Alcuni grandi nomi del nostro calcio, già anni fa avevano fatto quest’analisi. Capello nel 2010 affermava che alcuni colleghi peccavano di coraggio, Sacchi nel 2014 chiedeva di allevare i veri campioni, tutti sapevano, eppure nulla si è fatto, o poco…

Si, diciamo che sono scelte che mirano ad un cambiamento radicale in ogni ambito, che sia politico o economico, e non è semplice. C’è poco investimento nel settore giovanile e le forze sono maggiormente concentrate sui risultati delle prime squadre.

Qual è secondo te il cambiamento importante da fare?

Bisogna procedere per gradi, e dare importanza a qualsiasi passo del giovane calciatore, in modo tale che quando toccherà i livelli di prima squadra, e parlo di Seria A, Serie B o Lega Pro, non si trovi impreparato ma pronto a reggere la competizione sia dal punto di vista fisico, mentale che psicologico. Bisogna adeguarsi al cambiamento, e costruire una nuova scuola di pensiero nostrana al passo con i tempi. Non mi sento di spendere consigli, sono convinto però che la Federcalcio saprà scendere in campo in prima persona.

Una nuova parentesi per il calcio italiano che può gettare le basi anche e soprattutto da piccoli…

Si, come sapete a settembre inizierà un nuovo progetto per me. Proprio qui ad Ascea, nascerà la D’Angelo Soccer School ed è per questo che l’ argomento mi tocca un po’ da vicino. Anche le scuole calcio possono e devono far parte del cambiamento. Certo, nei primi anni la parte ludica, il divertimento, la passione è molto importante, non bisogna mai dimenticarlo, però, è parlo per esperienza personale perché l’ho vissuto sulla mia pelle, all’età di 12 anni il ragazzino va seguito per bene, bisogna arricchire il suo bagaglio tecnico-tattico ed accompagnarlo in tutte quelle importanti opportunità che possano presentarsi. La figura dell’allenatore, ad esempio, è fondamentale: c’è bisogno di gente che conosca bene il mondo del calcio, io stesso ho avuto un po’ di difficoltà nel settore giovanile dove sono stato. In conclusione, il talento va preservato e coltivato, molti ragazzi che ho conosciuto e che per una serie di motivi non ce “l’hanno fatta”, posso assicurarvi che erano molto più bravi di me.

Un’ultima domanda ad Angelo tifoso e non professionista. L’Italia può ripartire con Mancini?

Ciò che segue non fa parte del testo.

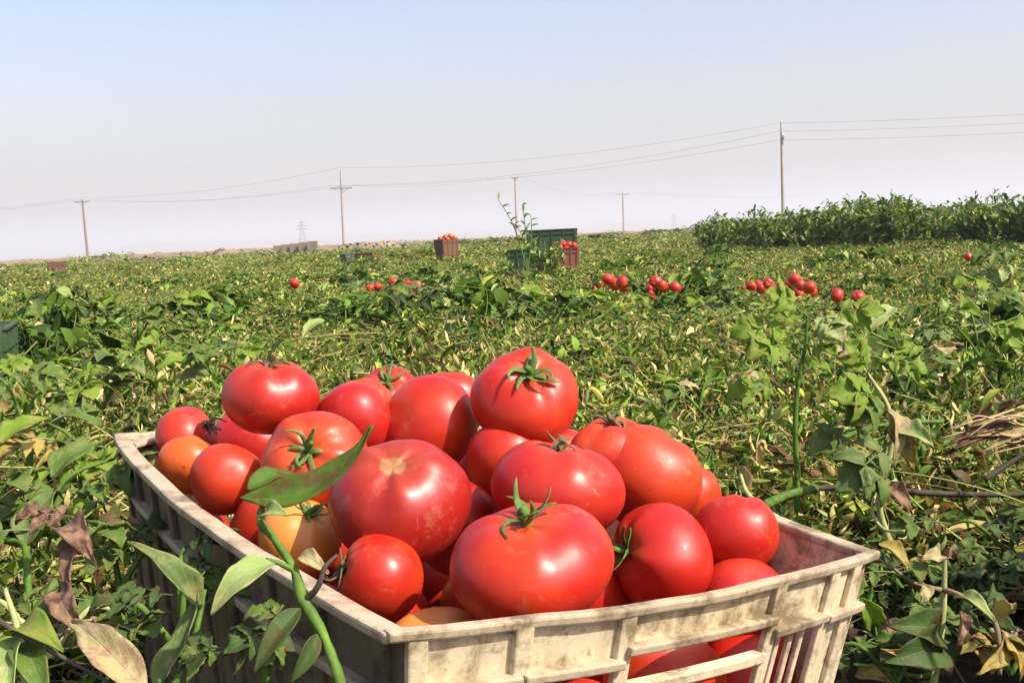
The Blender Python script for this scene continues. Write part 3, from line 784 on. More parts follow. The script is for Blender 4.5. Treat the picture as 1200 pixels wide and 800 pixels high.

Da tifoso spero di sì, la scia positiva che ha portato alla vittoria dell’europeo, non si può dimenticare. Da “addetto ai lavori”, fossi in Mancini ci penserei un po’ di più, forse darei le dimissioni. C’è in ballo la credibilità della sua carriera e sarebbe un peccato “macchiarla” nonostante i risultati ottenuti.